* _DATA FOR THIS TASK_:
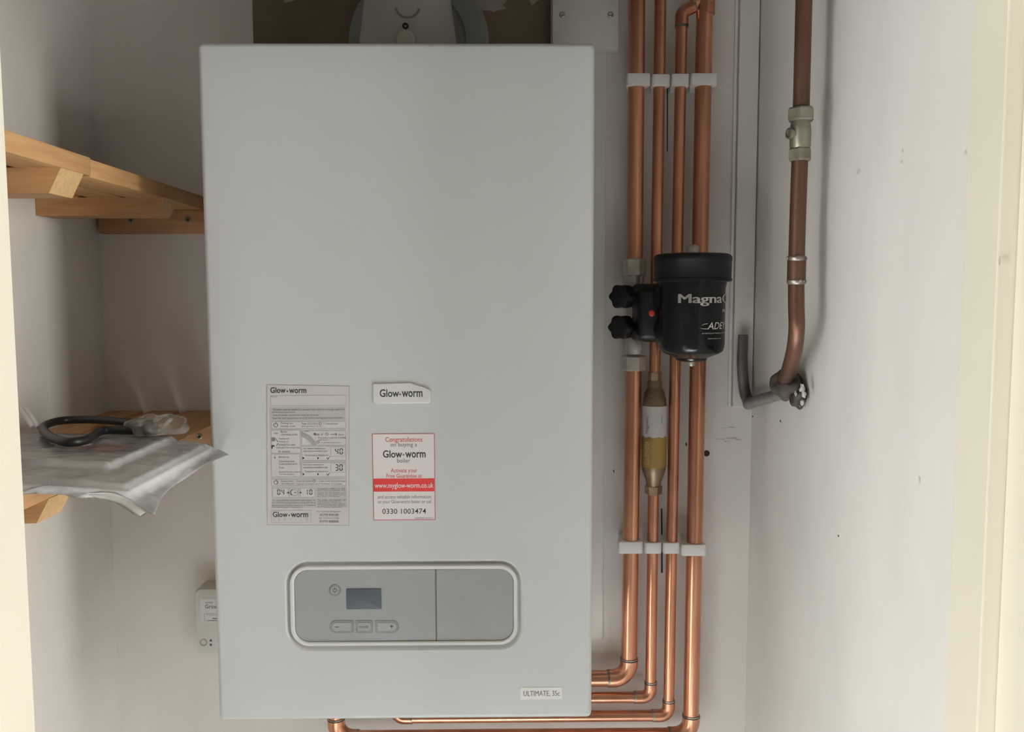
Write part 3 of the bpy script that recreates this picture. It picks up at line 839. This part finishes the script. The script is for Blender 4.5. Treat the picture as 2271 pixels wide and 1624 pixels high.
for u0, u1, v0, v1, r, xc, lb in (
    (1390, 1443, 162, 189, R22, P1x, 'white pipe clip on the leftmost thick pipe near the top'),
    (1446, 1487, 164, 190, R15, P2x, 'white pipe clip on the left thin pipe near the top'),
    (1490, 1530, 163, 190, R15, P3x, 'white pipe clip on the right thin pipe near the top'),
    (1533, 1592, 162, 188, R22, P4x, 'white pipe clip on the rightmost thick pipe near the top'),
    (1371, 1426, 1203, 1229, R22, P1x, 'white pipe clip on the leftmost thick pipe below the scale reducer'),
    (1430, 1468, 1205, 1229, R15, P2x, 'white pipe clip on the left thin pipe below the scale reducer'),
    (1471, 1508, 1205, 1229, R15, P3x, 'white pipe clip on the right thin pipe below the scale reducer'),
    (1512, 1567, 1209, 1234, R22, P4x, 'white pipe clip on the rightmost thick pipe below the scale reducer')):
    clip(u0, u1, v0, v1, r, xc, lb)

# ------------------------------------------------------------------ magnetic filter and its valve
CX, CY, CR = 0.3568, -0.112, 0.0424
zc = lambda v: at(1535, v, CY).z
fil = empty('magnetic_filter', (CX, CY, zc(800)), 'black magnetic filter canister with silver lettering, clamped to the copper pipes', 'filter')
b = BM()
zb, zt2 = zc(790), zc(622)
lathe(b, [(0.0165, zc(801)), (0.0195, zc(798)), (0.0205, zc(794)), (0.036, zc(783)), (0.0400, zc(778)), (0.0420, zc(769)), (CR, zc(755)), (CR, zc(640)), (CR+0.0015, zc(628)), (CR+0.001, zc(615))], T(CX, CY, 0), 72)
can = link('canister', b, BLACKG, fil)
b = BM()
lathe(b, [(0.046, zc(626)), (0.0500, zc(624)), (0.0500, zc(618)), (0.0492, zc(617)), (0.0495, zc(580)), (0.0502, zc(578)), (0.0500, zc(571)), (0.0480, zc(566)), (0.044, zc(563.5)), (0.0, zc(562))][:-1], T(CX, CY, 0), 72)
link('lid', b, BLACKP, fil)['label'] = 'wide black screw lid'
b = BM(); lathe(b, [(0.0082, zc(566)), (0.0082, zc(549)), (0.0065, zc(545)), (0.004, zc(543))], T(CX, CY, 0), 24)
link('bleed_cap', b, SILVER, fil)['label'] = 'small silver bleed cap on the lid'
b = BM(); lathe(b, [(0.004, zc(812)), (0.0052, zc(808)), (0.0052, zc(799))], T(CX, CY, 0), 20)
link('drain_stub', b, SILVER, fil)['label'] = 'small silver drain stub'
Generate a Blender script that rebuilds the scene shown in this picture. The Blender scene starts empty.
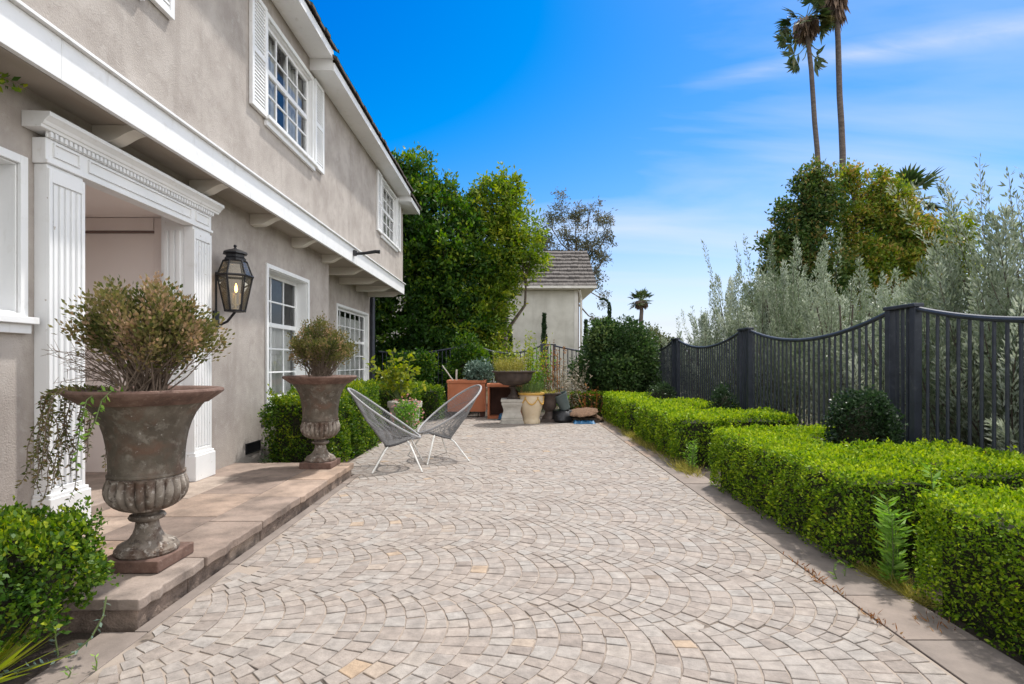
import bpy, math, random
import numpy as np
from mathutils import Vector

rng = np.random.default_rng(11)
random.seed(11)
PI = math.pi
scene = bpy.context.scene
COL = scene.collection

# ------------------------------------------------------------------ camera, light, sky
cam_d = bpy.data.cameras.new("camera")
cam = bpy.data.objects.new("camera", cam_d)
COL.objects.link(cam)
cam.location = (0, 0, 1.3)
cam.rotation_euler = (PI / 2, 0, 0)
cam_d.sensor_width = 36.0
cam_d.lens = 36.0 * 550 / 1024
cam_d.shift_y = 20.0 / 1024
cam_d.clip_end = 3000
scene.camera = cam

SUN_EL = math.radians(63)
sx, sy = 0.62, 0.785                       # towards the sun, on the ground
n_ = math.hypot(sx, sy); sx /= n_; sy /= n_
sd = Vector((sx * math.cos(SUN_EL), sy * math.cos(SUN_EL), math.sin(SUN_EL)))
sl = bpy.data.lights.new("sun", 'SUN')
sl.energy = 3.5
sl.angle = math.radians(2.2)
sl.color = (1.0, 0.955, 0.89)
so = bpy.data.objects.new("sun", sl)
COL.objects.link(so)
so.location = (8, 12, 20)
so.rotation_euler = sd.to_track_quat('Z', 'Y').to_euler()

CLOUD_LOC = (7.3, 2.2, 0.0)
CLOUD_ROT = 20
CLOUD_SCALE = (0.42, 1.5, 1)
CLOUD_LO, CLOUD_HI = 0.49, 0.80
WISP = (4.3, 4.6, 5.0, 1)
FILL_SKY = (10.0, 9.9, 9.8, 1)
world = bpy.data.worlds.new("World")
scene.world = world
world.use_nodes = True
wt = world.node_tree
wt.nodes.clear()


def nd(t, typ, **kw):
    n = t.nodes.new(typ)
    for k, v in kw.items():
        if k.startswith('i_'):
            n.inputs[k[2:].replace('_', ' ')].default_value = v
        else:
            setattr(n, k, v)
    return n


wo = nd(wt, 'ShaderNodeOutputWorld')
bg = nd(wt, 'ShaderNodeBackground')
bg.inputs['Strength'].default_value = 0.15
sky = nd(wt, 'ShaderNodeTexSky', sky_type='NISHITA', sun_disc=False)
sky.sun_elevation = SUN_EL
sky.sun_rotation = math.atan2(sx, sy)
sky.altitude = 100
sky.air_density = 1.0
sky.dust_density = 0.6
sky.ozone_density = 2.6

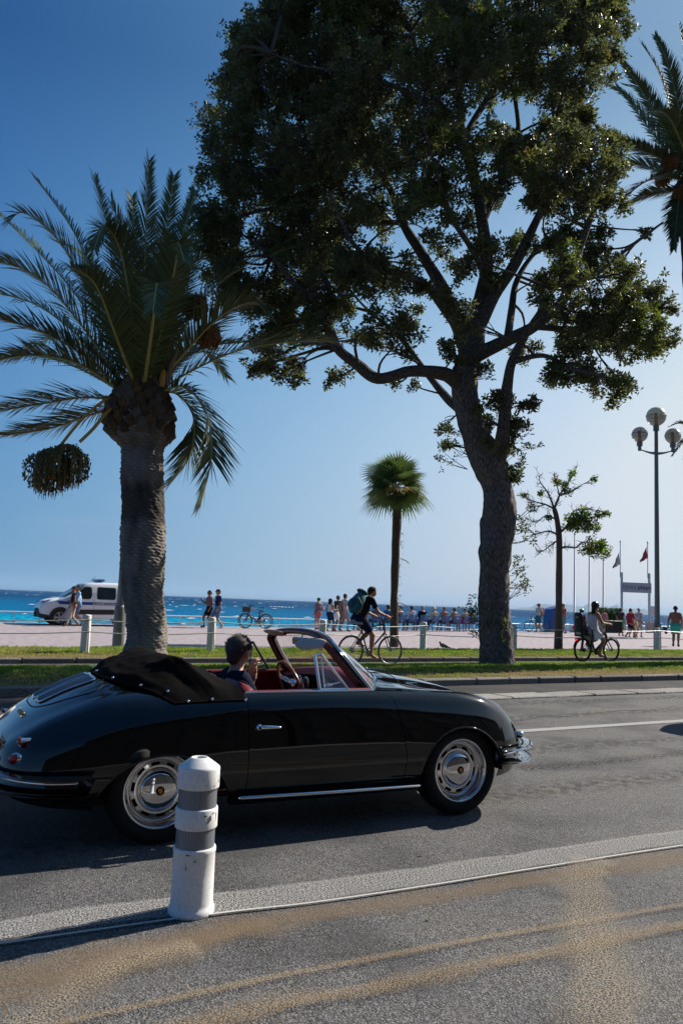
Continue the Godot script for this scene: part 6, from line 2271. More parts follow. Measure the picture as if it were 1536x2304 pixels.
	box(st, Vector3(1.335, 0.935, 0.575), Vector3(0.003, 0.06, 0.06), Basis(Vector3.BACK, 0.75) * Basis(Vector3.UP, -0.5))
	put(st, "sticker", M(0.2, 0.55, 0.42, 0.6), car)


func car_tonneau(car: Node3D, cloth: Material, chrome: Material) -> void:
	# the boot over the folded top: a draped hump with creases, buttoned to the body
	var nz := 64
	var nx := 44
	var rows := []
	for i in nx + 1:
		var u := float(i) / nx
		var row := []
		for j in nz + 1:
			var v := lerpf(-1.0, 1.0, float(j) / nz)
			var av := absf(v)
			# outline in plan: the rear edge bows back, the sides run forward along the belt
			var z := v * 0.765
			var rear := -0.29 + 0.335 * pow(av, 2.6)
			var front := 0.355 + 0.125 * av * av
			var x := lerpf(rear, front, u)
			var base := deck(x, minf(absf(z), 0.745), 0.0).y + 0.006
			# bundle of hood sticks lying across the car
			var bundle := exp(-pow((x - 0.07) / 0.17, 2.0)) * smoothstep(1.0, 0.50, av)
			var shelf := smoothstep(0.0, 0.25, u) * smoothstep(1.0, 0.62, av) * 0.046
			var crease := maxf(0.0, 1.0 - absf(x - 0.055 - 0.62 * (av - 0.55)) / 0.11) * smoothstep(0.46, 0.66, av) * smoothstep(1.0, 0.85, av) * 0.062
			var second := maxf(0.0, 1.0 - absf(x - 0.29 + 0.12 * v) / 0.1) * smoothstep(0.9, 0.4, av) * 0.018
			var ease := 1.0 - 0.75 * smoothstep(0.5, 1.0, u)
			var y := base + bundle * 0.066 + (shelf + crease + second) * ease
			y += (noise.get_noise_2d(x * 260.0 + 40.0, z * 150.0) * 0.018 + noise.get_noise_2d(x * 700.0, z * 520.0 + x * 300.0) * 0.006) * smoothstep(0.0, 0.12, u) * smoothstep(1.0, 0.9, av) * 1.4
			# a soft roll of slack over the tail edge
			y += 0.020 * exp(-pow((u - 0.09) / 0.07, 2.0)) * smoothstep(1.0, 0.7, av)
			var lap := smoothstep(0.93, 1.0, av)
			var p := Vector3(x, y, z)
			if lap > 0.0:
				var q := car_pt(clampf(x, -0.9, 0.48), 0.485, signf(v))
				p = p.lerp(Vector3(x, q.y, q.z + 0.006 * signf(v)), lap)
			row.append(p)
		rows.append(row)
	var st := ST()
	for i in nx:
		for j in nz:
			quad(st, rows[i][j], rows[i + 1][j], rows[i + 1][j + 1], rows[i][j + 1])
	# front edge turned down behind the seats, hem all round
	st.set_smooth_group(2)
	for j in nz:
		quad(st, rows[nx][j], rows[nx][j] + Vector3(-0.02, -0.12, 0), rows[nx][j + 1] + Vector3(-0.02, -0.12, 0), rows[nx][j + 1])
	var boot := put(st, "hood_boot", cloth, car)
	st = ST()
	var hem := []
	for i in range(nx, -1, -4):
		hem.append(rows[i][nz])
	for j in range(nz - 2, 0, -2):
		hem.append(rows[0][j])
	for i in range(0, nx + 1, 4):
		hem.append(rows[i][0])
	tube(st, hem, 0.006, 5)
	put(st, "hem", cloth, boot)
	st = ST()
	for q in [[nx - 1, nz], [24, nz - 1], [10, nz - 1], [4, nz - 3], [1, nz - 8], [1, nz - 18], [1, nz / 2], [1, 18], [1, 8], [4, 3], [10, 1], [21, 1], [nx - 1, 0]]:
		var p: Vector3 = rows[q[0]][q[1]]
		var out := Vector3(-0.25, 0.75, 0.6 * signf(p.z)).normalized() if absf(p.z) < 0.7 else Vector3(0, 0.35, signf(p.z)).normalized()
		ball(st, p + out * 0.006, Vector3.ONE * 0.010, 7)
	put(st, "press_stud", chrome, boot)


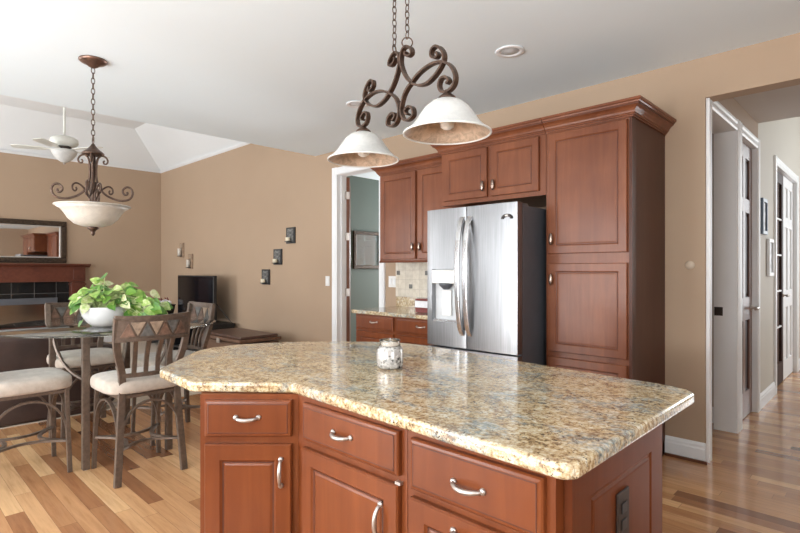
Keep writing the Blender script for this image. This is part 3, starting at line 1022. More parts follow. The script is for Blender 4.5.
# handles
for s, dd in ((-1, ld), (1, rd)):
    pts = []
    xh = SPL + s * .034
    for k in range(21):
        t = -1 + 2 * k / 20
        out = .068 * max(0, 1 - t * t) ** .55 + .004
        pts.append((xh + s * .0, .012 - out, 1.255 + t * .425))
    m = MB(); m.tube(pts, 1, flat=(.038, .018), up=(1, 0, 0)); m.build('handle', 'steelplain', dd, bevel=.005, seg=3)
m = MB(); m.tube([(-.30, .014, .66), (-.28, -.04, .66), (.28, -.04, .66), (.30, .014, .66)], .012, 10); m.build('handle', 'steelplain', fz)
MB().box(w2 - .12, w2 - .01, .02, .16, 1.7355, 1.75).build('hinge_cover', 'darkgrey', e)

# little bottle-opener-like magnet on the right door
e = thing('magnet', 'small dark arched metal magnet near the top of the right refrigerator door', 'magnet', (-1.874, FY + .002, 1.645))
m = MB(); pts = [(.034 * math.cos(R(a)), -.006, .022 * math.sin(R(a))) for a in range(-10, 200, 15)]
m.tube(pts, 1, flat=(.010, .016), up=(0, 1, 0)); m.build('arch', 'outlet', e, bevel=.002)
m = MB().box(-.012, .012, -.012, .004, .012, .026); m.build('crown_tab', 'nickel', e, bevel=.003)

# ================================================================ ISLAND
IY = 1.012
KX, KY = -1.460, 1.012
AL = math.atan2(.695, .718)
ud = Vector((math.cos(AL), math.sin(AL)))       # along angled face to the right
nd = Vector((-ud.y, ud.x))                      # into the island
LX, LY = KX - ud.x * .332, KY - ud.y * .332
BACK = 1.632
# angled end unit
e = thing('island_cabinet', 'angled end cabinet of the kitchen island with one drawer over one door, at left', 'cabinet', (LX, LY, 0), AL)
b = MB(); 
b.prism([(0, 0), (.332, 0), (.332 + .0, .30), (.332, .62), (-.05, .62), (-.16, .42), (0, .02)], .0, .879)
b.build('body', 'cherry_isl', e)
d = MB(); d.panel(.020, .312, .740, .862, -.02, DRAW, th=.019); d = d.build('drawer', 'cherry_isl', e); draw_bead(d, .020, .312, .740, .862); bow_pull(d, .165, .806, half=.038)
d = cab_door(e, .020, .312, .10, .715, mat='cherry_isl'); bow_pull(d, .278, .622, vertical=True, half=.044)
# middle unit
x0 = KX + .0005
e = thing('island_cabinet', 'middle island cabinet with a drawer above a door, between angled and end units', 'cabinet', (x0, IY, 0))
b = MB(); b.prism([(0, 0), (.508, 0), (.508, BACK - IY), (0, BACK - IY)], 0, .879); b.build('body', 'cherry_isl', e)
d = MB(); d.panel(.045, .487, .740, .862, -.02, DRAW, th=.019); d = d.build('drawer', 'cherry_isl', e); draw_bead(d, .045, .487, .740, .862); bow_pull(d, .256, .803, half=.041)
d = cab_door(e, .045, .487, .10, .715, mat='cherry_isl'); bow_pull(d, .425, .60, vertical=True, half=.048)
m = MB().box(.474, .493, -.014, -.001, .716, .724); m.build('hinge', 'nickel', e)
# right unit
x1 = x0 + .510
e = thing('island_cabinet', 'right island drawer cabinet with panelled end facing the hallway', 'cabinet', (x1, IY, 0))
W_ = -.500 - x1
b = MB().box(0, W_ - .02, 0, BACK - IY, 0, .879); b.build('body', 'cherry_isl', e)
d = MB(); d.panel(.022, W_ - .042, .722, .856, -.02, DRAW, th=.019); d = d.build('drawer', 'cherry_isl', e); draw_bead(d, .022, W_ - .042, .722, .856); bow_pull(d, W_ / 2 - .010, .785, half=.043)
d = cab_door(e, .022, W_ - .042, .40, .700, name='drawer', mat='cherry_isl'); bow_pull(d, W_ / 2 - .010, .665, half=.043)
d = cab_door(e, .022, W_ - .042, .10, .382, name='drawer', mat='cherry_isl'); bow_pull(d, W_ / 2 - .02, .35, half=.050)
# end panel, facing +x
ep = MB(); T = Matrix.Translation((W_ - .02, 0, 0)) @ Matrix.Rotation(R(90), 4, 'Z')
ep.T = T
ep.panel(.035, BACK - IY, 0, .879, -.02, [(0, .0), (.092, 0), (.096, .005), (.104, .006), (.108, .001), (.112, 0)], th=.019)
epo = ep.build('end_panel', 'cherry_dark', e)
be = MB(); be.T = T
z0b, z1b, ya, yb = .098, .781, .035 + .098, BACK - IY - .098
for q in ((ya, yb, z0b, z0b + .005), (ya, yb, z1b - .005, z1b), (ya, ya + .005, z0b, z1b), (yb - .005, yb, z0b, z1b)):
    be.box(q[0], q[1], -.0155, -.0142, q[2], q[3])
be.build('routed_bead', 'cherry_isl', epo)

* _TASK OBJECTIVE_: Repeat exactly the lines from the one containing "Keep writing the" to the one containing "m = MB().box(-.012, .012, -.012, .004, .012, .026);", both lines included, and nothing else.

* _TASK RESULT_:
Keep writing the Blender script for this image. This is part 3, starting at line 1022. More parts follow. The script is for Blender 4.5.
# handles
for s, dd in ((-1, ld), (1, rd)):
    pts = []
    xh = SPL + s * .034
    for k in range(21):
        t = -1 + 2 * k / 20
        out = .068 * max(0, 1 - t * t) ** .55 + .004
        pts.append((xh + s * .0, .012 - out, 1.255 + t * .425))
    m = MB(); m.tube(pts, 1, flat=(.038, .018), up=(1, 0, 0)); m.build('handle', 'steelplain', dd, bevel=.005, seg=3)
m = MB(); m.tube([(-.30, .014, .66), (-.28, -.04, .66), (.28, -.04, .66), (.30, .014, .66)], .012, 10); m.build('handle', 'steelplain', fz)
MB().box(w2 - .12, w2 - .01, .02, .16, 1.7355, 1.75).build('hinge_cover', 'darkgrey', e)

# little bottle-opener-like magnet on the right door
e = thing('magnet', 'small dark arched metal magnet near the top of the right refrigerator door', 'magnet', (-1.874, FY + .002, 1.645))
m = MB(); pts = [(.034 * math.cos(R(a)), -.006, .022 * math.sin(R(a))) for a in range(-10, 200, 15)]
m.tube(pts, 1, flat=(.010, .016), up=(0, 1, 0)); m.build('arch', 'outlet', e, bevel=.002)
m = MB().box(-.012, .012, -.012, .004, .012, .026); m.build('crown_tab', 'nickel', e, bevel=.003)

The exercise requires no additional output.